December 15, 2011 | 7:49 pm

what you are after is called score following and big institutions like the ircam in paris spend big money on researching that. if you don´t have access to their (payed) software, you can read up on that googling arshia cont and antescofo.
a few practical suggestions:
pitch recognition is very well done with the sigmund~ external by miller puckette. imho the best out there.
depending on the tempo of your piece, 16th notes might be too fast for a computer to recognize individually.
you may either detect attacks and have them trigger a list of desired harmonys or consider a semi-autonomous system, where a human collaborator advances together with the violin (or a footpedal for the violinist)

if you really need it to be totally autonomous, you have to compromise on the exactness of the score or construct the score in accordance with your technical setup.

thats a decision only you can make, but its a worthwile endeavour to experiment with

hth
hans


December 15, 2011 | 8:11 pm

I do have the IRCAM stuff but I have as of yet not been able to really understand Antescofo. I think it is a fantastic idea, I just have not had time to spend to try and fully understand it. The documentation on it is not the best (that very well could be because i am too dense to get it.)

–you may either detect attacks and have them trigger a list of desired harmonys or consider a semi-autonomous system–

THis may be the best way right now. I want to be pretty specific with my harmonies but perhaps I’ll need to use some line objects to get changing pitches so as not to get parallel movement that I would get with having the parameter stay the same over the duration of the motif.

–where a human collaborator advances together with the violin (or a footpedal for the violinist)–

another option but I hope to keep this down to one person. We’ll see. Thanks for your input.


December 16, 2011 | 9:56 pm

You might want to take a look at Boulez’s Anthèmes 2. The score has a technical manual that describes the DSP modules one needs to build in order to perform the piece. One of these modules is "Harmonizer". According to the descriptions of the modules, Boulez used a score follower in this piece. The modules are describe in a generic way, so it may not be exactly what you need, but it may help out a bit.

http://www.universaledition.com/Pierre-Boulez/composers-and-works/composer/88/work/1150

I was able to get a look at the score via inter-library loan through my institution’s library. Not sure if that is an option for you.

Anyway, hope this helps out a little,
Mitch


December 17, 2011 | 5:49 pm

Detonate is a pretty good score follower, and is basically the same as what Philippe Manoury used in the piece Jupiter last century. It is a little complex, since it has some smart methods for dealing with performance and analysis errors.

I’d be curious to hear how fzero~ performs in comparison to sigmund~. sigumund~ might have the edge, especially for violin.

Most of the harmonizer techniques I can think of introduce some sort of latency.
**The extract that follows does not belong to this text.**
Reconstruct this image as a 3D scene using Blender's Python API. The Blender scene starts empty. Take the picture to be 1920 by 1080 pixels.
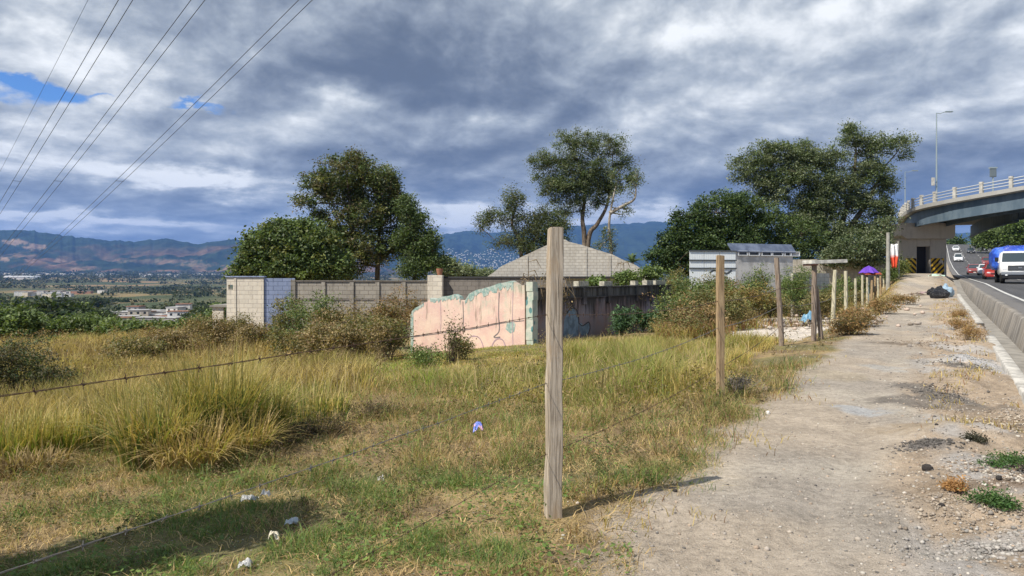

Same for pitch trackers. So, there is going to be a limit to the results you can get when harmonizing a fast passage. You might get more satisfying results by guessing the performer’s tempo *before* the fast part, and then driving harmonizer changes at that rate. Then you could anticipate the note a bit, rather than waiting for it to happen. Or, you could assume the player is playing the right pitches and just do some onset detection. It all depends on exactly what you need.


December 17, 2011 | 10:24 pm

Mitch and mzed, these are great ideas. Thanks for your input. I won’t be bale to get back to it until next week but I’ll certainly mull this over.

I think you’re right with the onset detection. That seems very feasible.

Thanks again.

If I can clear the rust out of my head maybe I’ll post a patch up soon.